Agung menegaskan bahwa integritas harus menjadi fondasi bagi perbaikan tata kelola daerah. Ia juga mendorong penguatan peran aparat pengawasan intern pemerintah (APIP) dan optimalisasi fungsi Bank Pembangunan Daerah (BPD) untuk mendukung kebijakan fiskal yang lebih inklusif dan berkeadilan.
“BPD harus menjadi instrumen pembangunan yang berpihak pada masyarakat, bukan alat untuk memperbesar ketimpangan. Karena itu, pengawasan dan komitmen integritas sangat dibutuhkan,” pungkas Agung.

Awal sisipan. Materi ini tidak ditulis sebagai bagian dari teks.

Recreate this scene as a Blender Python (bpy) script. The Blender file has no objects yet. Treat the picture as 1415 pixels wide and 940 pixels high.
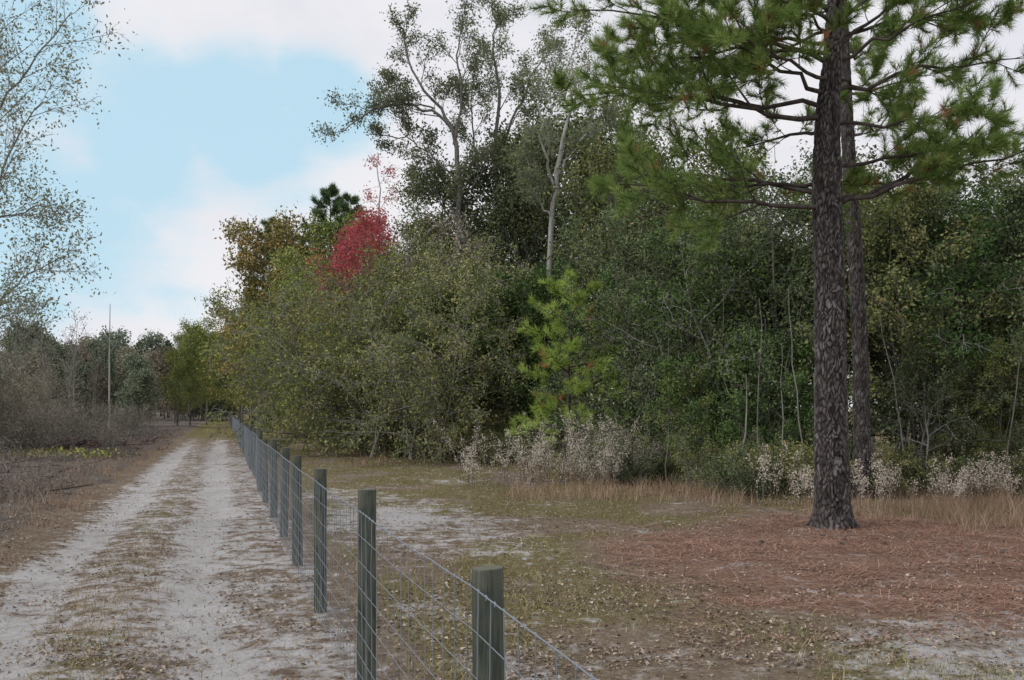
import bpy, math, numpy as np
from mathutils import Vector
F=1376.0; CH=1.7; HU=707.5; HV=565.0; SL=0.2889
def px(u,v,Y): return np.array([(u-HU)/F*Y, Y, CH+(HV-v)/F*Y])
def gx(u,Y): return (u-HU)/F*Y
sc=bpy.context.scene
# ---------------- noise
def _h(ix,iy,s):
    n=np.sin(ix*127.1+iy*311.7+s*74.7)*43758.5453
    return n-np.floor(n)
def vn(x,y,s=0):
    ix=np.floor(x);iy=np.floor(y);fx=x-ix;fy=y-iy
    fx=fx*fx*(3-2*fx);fy=fy*fy*(3-2*fy)
    return (_h(ix,iy,s)*(1-fx)+_h(ix+1,iy,s)*fx)*(1-fy)+(_h(ix,iy+1,s)*(1-fx)+_h(ix+1,iy+1,s)*fx)*fy
def fbm(x,y,o=4,s=0):
    a=.5;r=0;t=0
    for i in range(o):
        r=r+a*vn(x*2**i+i*17.3,y*2**i-i*9.1,s+i);t+=a;a*=.5
    return r/t
def sst(a,b,x):
    t=np.clip((x-a)/(b-a),0,1);return t*t*(3-2*t)
# ---------------- ground functions
def masks(x,y):
    L=x+SL*y
    wob=(fbm(y*.3,L*0+3,3,5)-.5)*.6
    Lw=L+wob
    tr=lambda c,w:np.exp(-((Lw-c)/w)**2)
    far=1-sst(32,75,y)
    pt=.75+.5*fbm(x*.9+30,y*.45,3,51)
    sand=np.maximum(tr(-.28,.58)*.94,tr(-1.75,.48)*.86)*pt
    sand=np.maximum(sand,.54*sst(-2.6,-2.0,L)*(1-sst(.7,1.6,L)))
    sand=sand*(.15+.85*far)
    n=fbm(x*.55,y*.4,3,9)
    right=sst(.9,1.6,L)
    p1=np.exp(-(((L-2.6)/2.2)**2+((y-16)/7)**2))
    p2=np.exp(-(((L-2.0)/1.)**2+((y-7)/2.8)**2))
    p3=np.exp(-(((x-4.1)/2.6)**2+((y-7.0)/1.5)**2))
    p4=np.exp(-(((L-7)/4)**2+((y-23)/4)**2))*.5
    sand=np.maximum(sand,right*np.clip(np.maximum(np.maximum(p1*.74,p2*.8),np.maximum(p3*1.05,p4))*(.35+.95*n),.27,1))
    d=np.sqrt(((x-6.2)/5.0)**2+((y-11.3)/4.2)**2)+(n-.5)*.7
    need=1-sst(.55,1.3,d)
    grass=right*(1-need)*sst(.22,.55,fbm(x*.8+5,y*.6,3,21))*.68
    mid=np.exp(-((L+1.0)/.4)**2)*.50*(.4+1.2*fbm(x*.7,y*.7,2,63))
    grass=np.maximum(grass,mid); grass=np.maximum(grass,sst(35,75,y)*sst(-3,-2,L)*.9*(1-sst(1,2,L)*.6))
    left=1-sst(-3.2,-2.1,L+(n-.5)*1.1)
    return sand,need,grass,left
def H(x,y):
    L=x+SL*y
    z=-.04*np.exp(-((L+.28)/.38)**2)-.045*np.exp(-((L+1.75)/.36)**2)
    fad=1/(1+np.maximum(y,0)/25)
    z=z+(fbm(x*3.1,y*3.1,3,1)-.5)*.08*fad+(fbm(x*.5,y*.5,2,2)-.5)*.12*sst(1.5,4,np.abs(L+.5))
    z=z+.10*(1-sst(-3.2,-2.2,L))
    return z
# ---------------- mesh builder
class MB:
    def __init__(s): s.v=[];s.nv=0;s.q=[];s.t=[]
    def quads(s,V,Q,mat=0,rnd=None,sm=False):
        Q=np.asarray(Q)+s.nv; s.v.append(V.reshape(-1,3)); s.nv+=V.size//3
        r=np.zeros(len(Q)) if rnd is None else rnd
        s.q.append((Q,np.full(len(Q),mat),r,np.full(len(Q),sm)))
    def tris(s,V,Q,mat=0,rnd=None,sm=False):
        Q=np.asarray(Q)+s.nv; s.v.append(V.reshape(-1,3)); s.nv+=V.size//3
        r=np.zeros(len(Q)) if rnd is None else rnd
        s.t.append((Q,np.full(len(Q),mat),r,np.full(len(Q),sm)))
    def mesh(s,name,mats):
        me=bpy.data.meshes.new(name)
        V=np.concatenate(s.v).astype(np.float32)
        A=s.q+s.t
        nq=sum(len(a[0]) for a in s.q); nt=sum(len(a[0]) for a in s.t)
        li=np.concatenate([a[0].ravel() for a in A]).astype(np.int32)
        tot=np.concatenate([np.full(nq,4),np.full(nt,3)]).astype(np.int32)
        st=(np.cumsum(tot)-tot).astype(np.int32)
        me.vertices.add(len(V)); me.vertices.foreach_set('co',V.ravel())
        me.loops.add(len(li)); me.loops.foreach_set('vertex_index',li)
        me.polygons.add(nq+nt); me.polygons.foreach_set('loop_start',st)
        me.polygons.foreach_set('material_index',np.concatenate([a[1] for a in A]).astype(np.int32))
        me.update(calc_edges=True)
        me.polygons.foreach_set('use_smooth',np.concatenate([a[3] for a in A]).astype(bool))
        at=me.attributes.new('rnd','FLOAT','FACE'); at.data.foreach_set('value',np.concatenate([a[2] for a in A]).astype(np.float32))
        for m in mats: me.materials.append(m)
        return me
def obj(name,data,loc=(0,0,0),rot=0,scale=1,parent=None):
    o=bpy.data.objects.new(name,data); sc.collection.objects.link(o)
    o.location=loc; o.rotation_euler=(0,0,rot)
    o.scale=(scale,)*3 if np.isscalar(scale) else scale
    if parent: o.parent=parent
    return o
def tubes(mb,P,R,k,mat=0):
    B,n,_=P.shape
    T=np.gradient(P,axis=1); T/=np.linalg.norm(T,axis=2,keepdims=True)+1e-9
    ref=np.zeros_like(T); ref[...,0]=.31;ref[...,1]=.95
    m=T[:,:1,2:3]; 
    ref2=np.zeros_like(T); ref2[...,2]=1
    ref=np.where(np.abs(m)>.75,ref,ref2)
    N=np.cross(T,ref); N/=np.linalg.norm(N,axis=2,keepdims=True)+1e-9
    Bn=np.cross(T,N)
    a=np.arange(k)*2*np.pi/k
    V=P[:,:,None,:]+R[:,:,None,None]*(N[:,:,None,:]*np.cos(a)[None,None,:,None]+Bn[:,:,None,:]*np.sin(a)[None,None,:,None])
    i=np.arange(n-1)[:,None]*k+np.arange(k)[None,:]; j=np.arange(n-1)[:,None]*k+(np.arange(k)[None,:]+1)%k
    q=np.stack([i,j,j+k,i+k],-1).reshape(-1,4)
    Q=(q[None]+(np.arange(B)*n*k)[:,None,None]).reshape(-1,4)
    mb.quads(V,Q,mat,None,True)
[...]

Sektor lain yang turut menjadi sorotan adalah pengelolaan hibah vertikal dan pajak dari sektor sumber daya alam (SDA). KPK mengingatkan perlunya pengawasan berkala untuk mencegah penyalahgunaan anggaran, khususnya di badan usaha milik daerah (BUMD), sektor pajak, dan SDA.
Reformasi Tata Kelola Jadi Komitmen
Menanggapi sorotan dari KPK, Gubernur Riau, Abdul Wahid, menyambut baik kegiatan ini sebagai momentum penting dalam membangun kesadaran kolektif akan pentingnya integritas dan pencegahan korupsi di lingkungan pemerintah daerah.
“Kolaborasi ini penting untuk mempercepat reformasi birokrasi dan memperkuat transparansi fiskal. Defisit anggaran yang kami alami salah satunya bersumber dari hibah provinsi kepada aparat penegak hukum dan kementerian/lembaga. Ini menjadi perhatian bersama untuk terus meningkatkan efisiensi dan akuntabilitas anggaran,” ujar Wahid.
Ia pun menegaskan komitmennya untuk melakukan pembenahan menyeluruh pada tata kelola pemerintahan di Riau, mulai dari perencanaan, penganggaran, pengadaan barang dan jasa, hingga pelaporan pembangunan, agar pembangunan daerah berjalan lebih terarah, efisien, dan bebas dari penyimpangan.